Güngör Uras

Güngör Uras

guras@milliyet.com.tr

Tüm Yazıları
Haberin Devamı

2015 yılı şubat sonu, bankaların toplam kredileri 1.5 trilyon TL. Bir yıl önce 1.3 trilyon idi. Bir yılda 200 milyar TL arttı.
Toplam rakamın 1 trilyonu TL, kalanı yabancı para kredi. Toplam banka kredilerinin 70 milyar TL’si ihracat kredisi, 131 milyar TL’si yatırım kredisi. 460 milyarı işletme kredisi. 310 milyarı tüketici kredisi. 63 milyar TL’si tarım kredisi. Kalan diğer sektörlere verilen krediler. Toplamın üçte birini KOBİ’ler kullanıyor.
Ucuz faiz isteyenler şunları bekliyor:
- Faizin inmesiyle yatırımlar artacak.
- Üreticinin faiz yükünün azalması sonucu üretimi canlanacak.
- Konut kredisi faizlerindeki ucuzluk sonucu konut talebi büyüyecek.
- Borçluların faiz yükü hafifleyecek.
Ucuz faiz dönemi başladığına göre acaba bundan sonra ne olacak?
- Yatırımcı yatırıma başlayacak mı? Konut alımında canlanma olacak mı?
- Faizin ucuzlaması tüketicinin konut dışı ihtiyaçlarını karşılamak için daha çok borçlanmasına yol açarak, iç talebi canlandıracak, enflasyonu artıracak mı?
- En önemlisi, faizin ucuzlamasıyla artan kredi talebini karşılamak için bankalar nereden kaynak bulabilecek?
Ucuz faizin kredi talebinde ne kadar artış ortaya çıkaracağı belli değil ama bugünkü şartlarda (% 4 büyümenin gereği) 2016’da kredi talebinin en az 200 milyar TL artması, yıl sonunda kredi arzının 1.7 trilyon TL’ye yükselmesi gerekiyor.

Kaynak nerede?
Bankalar 1.7 trilyonu nereden bulacak?
- Bankaların ana kaynağı mevduat hesapları. Buradan krediye yönlenecek imkân 1.1 trilyon TL dolayında.
- Bankalar yurtdışından krediyle borçlanarak kredi imkânlarını artırıyorlar.
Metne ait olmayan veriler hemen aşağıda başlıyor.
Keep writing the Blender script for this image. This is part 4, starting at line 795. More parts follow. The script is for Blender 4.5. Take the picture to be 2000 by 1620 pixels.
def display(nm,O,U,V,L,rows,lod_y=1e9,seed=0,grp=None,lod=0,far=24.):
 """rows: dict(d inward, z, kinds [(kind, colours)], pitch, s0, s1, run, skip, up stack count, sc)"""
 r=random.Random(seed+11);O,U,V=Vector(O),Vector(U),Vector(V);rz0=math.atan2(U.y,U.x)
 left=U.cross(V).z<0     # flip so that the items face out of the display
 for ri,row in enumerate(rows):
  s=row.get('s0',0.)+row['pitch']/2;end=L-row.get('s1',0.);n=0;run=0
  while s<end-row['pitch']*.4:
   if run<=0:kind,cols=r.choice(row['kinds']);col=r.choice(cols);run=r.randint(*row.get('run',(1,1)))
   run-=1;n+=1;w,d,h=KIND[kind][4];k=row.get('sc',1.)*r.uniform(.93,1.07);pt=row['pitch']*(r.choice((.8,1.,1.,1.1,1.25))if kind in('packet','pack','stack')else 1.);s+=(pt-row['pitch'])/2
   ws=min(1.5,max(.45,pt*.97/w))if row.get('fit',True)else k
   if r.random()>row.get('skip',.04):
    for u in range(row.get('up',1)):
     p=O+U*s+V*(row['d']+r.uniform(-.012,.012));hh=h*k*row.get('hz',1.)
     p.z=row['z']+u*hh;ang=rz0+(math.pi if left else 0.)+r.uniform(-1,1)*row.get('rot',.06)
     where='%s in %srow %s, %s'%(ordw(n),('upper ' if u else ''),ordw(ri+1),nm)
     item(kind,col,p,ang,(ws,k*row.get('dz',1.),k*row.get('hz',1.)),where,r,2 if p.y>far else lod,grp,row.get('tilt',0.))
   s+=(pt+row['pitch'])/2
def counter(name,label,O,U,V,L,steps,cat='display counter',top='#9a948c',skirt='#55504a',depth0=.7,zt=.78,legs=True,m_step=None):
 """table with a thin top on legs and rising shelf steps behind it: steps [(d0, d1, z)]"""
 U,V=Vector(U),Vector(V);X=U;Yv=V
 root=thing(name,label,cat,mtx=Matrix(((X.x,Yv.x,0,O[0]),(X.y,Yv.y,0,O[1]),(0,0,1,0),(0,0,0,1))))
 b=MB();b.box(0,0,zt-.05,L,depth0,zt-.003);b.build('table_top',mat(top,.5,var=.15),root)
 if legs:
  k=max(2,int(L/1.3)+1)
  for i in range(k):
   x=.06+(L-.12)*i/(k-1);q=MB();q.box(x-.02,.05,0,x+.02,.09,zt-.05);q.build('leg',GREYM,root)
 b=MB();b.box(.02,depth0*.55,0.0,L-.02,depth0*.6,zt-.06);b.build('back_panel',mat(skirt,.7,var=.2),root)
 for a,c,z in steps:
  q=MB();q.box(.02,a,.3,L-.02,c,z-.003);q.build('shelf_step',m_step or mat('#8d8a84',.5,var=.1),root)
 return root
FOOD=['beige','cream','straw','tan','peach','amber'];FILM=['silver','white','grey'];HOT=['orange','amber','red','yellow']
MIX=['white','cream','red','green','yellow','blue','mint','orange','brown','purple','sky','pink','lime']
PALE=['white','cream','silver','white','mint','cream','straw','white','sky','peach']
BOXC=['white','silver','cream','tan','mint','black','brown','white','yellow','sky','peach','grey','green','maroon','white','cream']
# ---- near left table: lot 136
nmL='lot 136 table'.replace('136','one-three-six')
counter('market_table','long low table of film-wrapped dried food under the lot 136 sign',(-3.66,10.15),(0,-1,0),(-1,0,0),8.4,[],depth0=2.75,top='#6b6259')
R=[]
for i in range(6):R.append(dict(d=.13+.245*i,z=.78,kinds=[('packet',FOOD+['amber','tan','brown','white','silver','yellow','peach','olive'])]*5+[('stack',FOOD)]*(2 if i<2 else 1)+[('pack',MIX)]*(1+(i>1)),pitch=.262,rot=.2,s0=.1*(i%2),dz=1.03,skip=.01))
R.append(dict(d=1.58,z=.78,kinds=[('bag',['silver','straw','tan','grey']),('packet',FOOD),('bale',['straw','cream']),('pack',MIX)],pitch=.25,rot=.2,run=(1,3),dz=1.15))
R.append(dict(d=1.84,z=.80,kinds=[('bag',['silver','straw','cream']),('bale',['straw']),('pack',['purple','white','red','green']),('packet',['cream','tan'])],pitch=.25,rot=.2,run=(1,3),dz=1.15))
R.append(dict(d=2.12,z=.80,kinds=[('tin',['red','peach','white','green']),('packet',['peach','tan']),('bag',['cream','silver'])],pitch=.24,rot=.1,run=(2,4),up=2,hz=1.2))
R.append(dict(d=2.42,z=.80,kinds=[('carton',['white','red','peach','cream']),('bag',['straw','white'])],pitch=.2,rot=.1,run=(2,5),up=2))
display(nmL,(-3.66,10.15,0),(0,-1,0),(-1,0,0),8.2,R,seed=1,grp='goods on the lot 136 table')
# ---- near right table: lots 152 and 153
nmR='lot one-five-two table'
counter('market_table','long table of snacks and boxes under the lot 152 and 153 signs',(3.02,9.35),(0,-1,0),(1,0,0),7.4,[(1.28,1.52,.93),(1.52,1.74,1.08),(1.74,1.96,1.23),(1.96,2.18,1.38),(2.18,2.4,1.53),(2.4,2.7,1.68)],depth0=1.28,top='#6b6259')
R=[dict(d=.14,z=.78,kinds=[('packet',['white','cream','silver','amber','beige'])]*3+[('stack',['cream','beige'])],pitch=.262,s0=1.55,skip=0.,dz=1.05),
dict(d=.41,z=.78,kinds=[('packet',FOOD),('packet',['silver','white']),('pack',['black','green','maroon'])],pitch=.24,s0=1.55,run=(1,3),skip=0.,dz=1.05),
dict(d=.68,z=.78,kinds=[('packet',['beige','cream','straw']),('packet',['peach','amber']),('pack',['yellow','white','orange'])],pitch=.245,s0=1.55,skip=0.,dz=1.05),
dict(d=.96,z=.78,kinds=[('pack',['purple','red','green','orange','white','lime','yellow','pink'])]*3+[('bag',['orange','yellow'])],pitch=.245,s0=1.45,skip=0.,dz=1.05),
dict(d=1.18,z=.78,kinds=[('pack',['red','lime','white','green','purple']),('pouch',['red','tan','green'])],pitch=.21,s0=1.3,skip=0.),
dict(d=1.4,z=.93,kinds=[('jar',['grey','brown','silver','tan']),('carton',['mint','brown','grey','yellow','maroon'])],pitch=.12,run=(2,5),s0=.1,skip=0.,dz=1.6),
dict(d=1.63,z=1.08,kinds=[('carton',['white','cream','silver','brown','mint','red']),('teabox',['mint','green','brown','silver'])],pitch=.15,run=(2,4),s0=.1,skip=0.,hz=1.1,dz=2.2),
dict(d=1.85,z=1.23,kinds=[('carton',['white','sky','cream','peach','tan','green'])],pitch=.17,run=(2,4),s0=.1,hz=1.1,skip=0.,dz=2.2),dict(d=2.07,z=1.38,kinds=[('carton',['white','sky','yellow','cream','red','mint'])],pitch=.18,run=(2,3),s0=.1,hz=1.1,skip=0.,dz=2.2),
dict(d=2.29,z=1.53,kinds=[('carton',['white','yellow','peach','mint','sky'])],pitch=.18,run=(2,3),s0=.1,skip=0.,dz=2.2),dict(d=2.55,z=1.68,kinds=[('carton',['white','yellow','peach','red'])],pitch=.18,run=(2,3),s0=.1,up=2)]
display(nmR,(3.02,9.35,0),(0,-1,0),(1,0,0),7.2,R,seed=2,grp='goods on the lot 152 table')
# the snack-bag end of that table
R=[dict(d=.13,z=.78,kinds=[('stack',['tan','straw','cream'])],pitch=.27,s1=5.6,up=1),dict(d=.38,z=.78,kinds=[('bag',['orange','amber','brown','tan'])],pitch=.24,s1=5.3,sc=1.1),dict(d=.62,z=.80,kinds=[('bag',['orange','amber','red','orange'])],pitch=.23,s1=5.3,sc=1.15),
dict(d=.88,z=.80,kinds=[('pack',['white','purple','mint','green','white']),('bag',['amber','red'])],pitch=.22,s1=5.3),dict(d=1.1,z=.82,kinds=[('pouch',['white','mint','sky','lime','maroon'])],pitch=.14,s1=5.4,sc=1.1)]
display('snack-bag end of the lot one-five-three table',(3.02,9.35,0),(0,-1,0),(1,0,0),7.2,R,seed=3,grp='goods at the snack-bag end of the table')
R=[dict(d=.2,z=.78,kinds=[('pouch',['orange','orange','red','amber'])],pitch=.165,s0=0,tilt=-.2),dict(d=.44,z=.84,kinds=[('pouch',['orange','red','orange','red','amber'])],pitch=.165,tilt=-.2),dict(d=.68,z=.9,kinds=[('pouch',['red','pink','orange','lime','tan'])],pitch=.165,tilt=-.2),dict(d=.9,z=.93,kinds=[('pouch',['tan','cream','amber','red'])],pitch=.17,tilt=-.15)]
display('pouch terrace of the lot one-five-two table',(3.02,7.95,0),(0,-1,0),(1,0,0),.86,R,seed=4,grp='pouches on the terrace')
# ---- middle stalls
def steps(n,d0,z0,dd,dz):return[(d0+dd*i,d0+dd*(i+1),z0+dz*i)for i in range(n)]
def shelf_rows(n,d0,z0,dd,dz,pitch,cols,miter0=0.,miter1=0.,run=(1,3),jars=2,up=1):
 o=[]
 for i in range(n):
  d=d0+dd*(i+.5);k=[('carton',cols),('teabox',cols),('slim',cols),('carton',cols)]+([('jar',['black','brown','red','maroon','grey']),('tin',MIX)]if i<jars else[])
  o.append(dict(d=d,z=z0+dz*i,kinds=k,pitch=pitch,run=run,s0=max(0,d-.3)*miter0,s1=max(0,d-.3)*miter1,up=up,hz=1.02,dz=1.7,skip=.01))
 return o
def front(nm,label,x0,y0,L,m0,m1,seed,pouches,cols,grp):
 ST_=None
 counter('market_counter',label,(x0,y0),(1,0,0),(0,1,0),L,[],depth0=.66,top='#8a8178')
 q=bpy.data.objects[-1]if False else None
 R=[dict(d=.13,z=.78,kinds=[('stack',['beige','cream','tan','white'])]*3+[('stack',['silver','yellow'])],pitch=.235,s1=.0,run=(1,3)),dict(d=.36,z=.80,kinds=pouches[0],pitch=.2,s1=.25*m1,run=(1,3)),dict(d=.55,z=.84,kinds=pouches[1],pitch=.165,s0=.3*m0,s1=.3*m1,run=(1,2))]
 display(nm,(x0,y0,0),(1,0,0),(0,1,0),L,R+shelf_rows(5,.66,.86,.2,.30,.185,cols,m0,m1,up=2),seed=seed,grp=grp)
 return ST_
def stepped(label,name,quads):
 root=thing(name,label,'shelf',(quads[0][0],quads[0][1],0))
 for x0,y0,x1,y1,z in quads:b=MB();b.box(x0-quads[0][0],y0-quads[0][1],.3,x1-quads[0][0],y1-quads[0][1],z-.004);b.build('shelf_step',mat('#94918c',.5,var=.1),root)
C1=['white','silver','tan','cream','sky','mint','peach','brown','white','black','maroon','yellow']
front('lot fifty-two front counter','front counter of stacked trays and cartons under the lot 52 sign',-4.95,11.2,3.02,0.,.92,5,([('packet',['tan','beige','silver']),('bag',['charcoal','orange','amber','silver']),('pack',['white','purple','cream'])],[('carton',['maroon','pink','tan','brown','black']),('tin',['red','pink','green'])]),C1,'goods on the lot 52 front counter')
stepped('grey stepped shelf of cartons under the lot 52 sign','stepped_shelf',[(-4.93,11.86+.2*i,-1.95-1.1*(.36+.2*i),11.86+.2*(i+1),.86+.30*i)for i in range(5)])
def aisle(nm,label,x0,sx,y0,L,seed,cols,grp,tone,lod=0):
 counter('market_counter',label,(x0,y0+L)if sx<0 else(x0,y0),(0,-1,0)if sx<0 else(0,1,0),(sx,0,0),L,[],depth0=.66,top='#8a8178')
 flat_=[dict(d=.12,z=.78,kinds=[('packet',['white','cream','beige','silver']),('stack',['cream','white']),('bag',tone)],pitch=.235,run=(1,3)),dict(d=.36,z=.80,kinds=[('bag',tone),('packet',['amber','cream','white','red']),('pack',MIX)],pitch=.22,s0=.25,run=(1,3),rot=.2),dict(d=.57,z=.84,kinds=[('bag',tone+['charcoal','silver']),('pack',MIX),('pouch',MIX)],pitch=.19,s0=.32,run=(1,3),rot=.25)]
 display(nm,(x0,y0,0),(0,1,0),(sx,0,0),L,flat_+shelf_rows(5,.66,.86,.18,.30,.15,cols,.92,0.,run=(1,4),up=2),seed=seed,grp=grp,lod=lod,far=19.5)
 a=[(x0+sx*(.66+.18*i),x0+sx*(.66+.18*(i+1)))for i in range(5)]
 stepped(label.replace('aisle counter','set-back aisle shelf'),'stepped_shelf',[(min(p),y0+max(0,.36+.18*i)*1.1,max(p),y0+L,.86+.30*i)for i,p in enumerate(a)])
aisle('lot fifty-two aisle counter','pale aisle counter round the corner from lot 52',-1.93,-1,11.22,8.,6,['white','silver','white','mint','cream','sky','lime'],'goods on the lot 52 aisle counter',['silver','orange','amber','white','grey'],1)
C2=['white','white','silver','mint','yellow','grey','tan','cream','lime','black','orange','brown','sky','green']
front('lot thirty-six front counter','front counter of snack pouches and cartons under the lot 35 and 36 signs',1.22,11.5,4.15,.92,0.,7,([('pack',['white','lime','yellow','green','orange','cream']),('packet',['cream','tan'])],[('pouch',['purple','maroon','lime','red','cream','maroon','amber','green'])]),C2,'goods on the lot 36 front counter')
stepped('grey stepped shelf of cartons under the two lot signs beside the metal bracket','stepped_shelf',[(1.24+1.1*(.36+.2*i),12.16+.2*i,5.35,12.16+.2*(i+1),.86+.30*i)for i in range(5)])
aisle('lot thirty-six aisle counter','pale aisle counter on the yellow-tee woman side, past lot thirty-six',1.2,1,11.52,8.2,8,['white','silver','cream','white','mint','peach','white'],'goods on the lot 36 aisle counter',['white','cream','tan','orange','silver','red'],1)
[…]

Bu kaynaktan da 300 milyar TL geliyor.
- TCMB’nin bankalara verdiği kredilerin toplamı 100 milyar TL.
2016 yılında artacak 200 milyar TL kredi talebinin karşılanması için:
- TCMB bankalara verdiği toplam krediyi 120 milyar TL’ye çıkarabilir.
- Hazine, vadesinde ödediği bono ve tahvilden daha az borçlanıyor. Bu yoldan 20 milyar TL’lik bir kaynak sağlanabilir.
- Kalıyor 160 milyar TL’lik ihtiyaç.
- Faiz düşecek, mevduatta artış zor.
- Yurtdışından borçlanmaları daha zor.

Krediler ucuzlar mı?
Daha da zor olan, bankaların “emir ve kumanda” zincirinde faizi aşağıya çekmeleri. Çünkü mevcut şartlar bankaların kaynak maliyetlerini aşağıya çekmelerine imkân vermiyor.
- TCMB faiz ucuzlayınca, bankalara 100-120 milyar TL’lik kaynağın maliyetini aşağıya çekebilir ama, işte o kadar.
- Mevduat faizi aşağıya çekilse çekilse yüzde 8’e çekilebilir. Yüzde 8 mevduat faizinin bankalara maliyeti yüzde 16.5. Bankalar yüzde 16.5 ile mal ettikleri mevduat kaynağından kredi verirken nasıl bir faiz talep edebilirler?
- Mevduat faizi yüzde 6’ya gerilerse, krediye dönüşebilir mevduat kaynağı maliyeti ine ine yüzde 14.0’e inecek.
- Bankalar yurtdışından kullandıkları 100 milyar dolarlık kaynağı ortalama yüzde 4.0-4.5 dolar faiziyle temin ediyorlar. Bu kaynağın TL maliyeti yüzde 12-yüzde 15 dolayında. Yurtdışından kullanılan döviz kredilerinin tamamı krediye dönüştürülemiyor. Yüzde 20-25’i zorunlu karşılık olarak ayrılıyor. Sonuç olarak, döviz kredilerinin TL maliyeti yüzde 16 - yüzde 17 oluyor.
Açık anlatımla, “TCMB faizi indirdi. Bankalar da faizi indirsin” demek kolay da ucuz faiz için kaynak bulmak gerek.
Kaynak maliyeti yüksek olduğu sürece ucuz kredi vermek imkânsız. Daha da önemlisi, kaynak artmadıkça kredi imkânlarını ucuz-pahalı artırmak çok zor.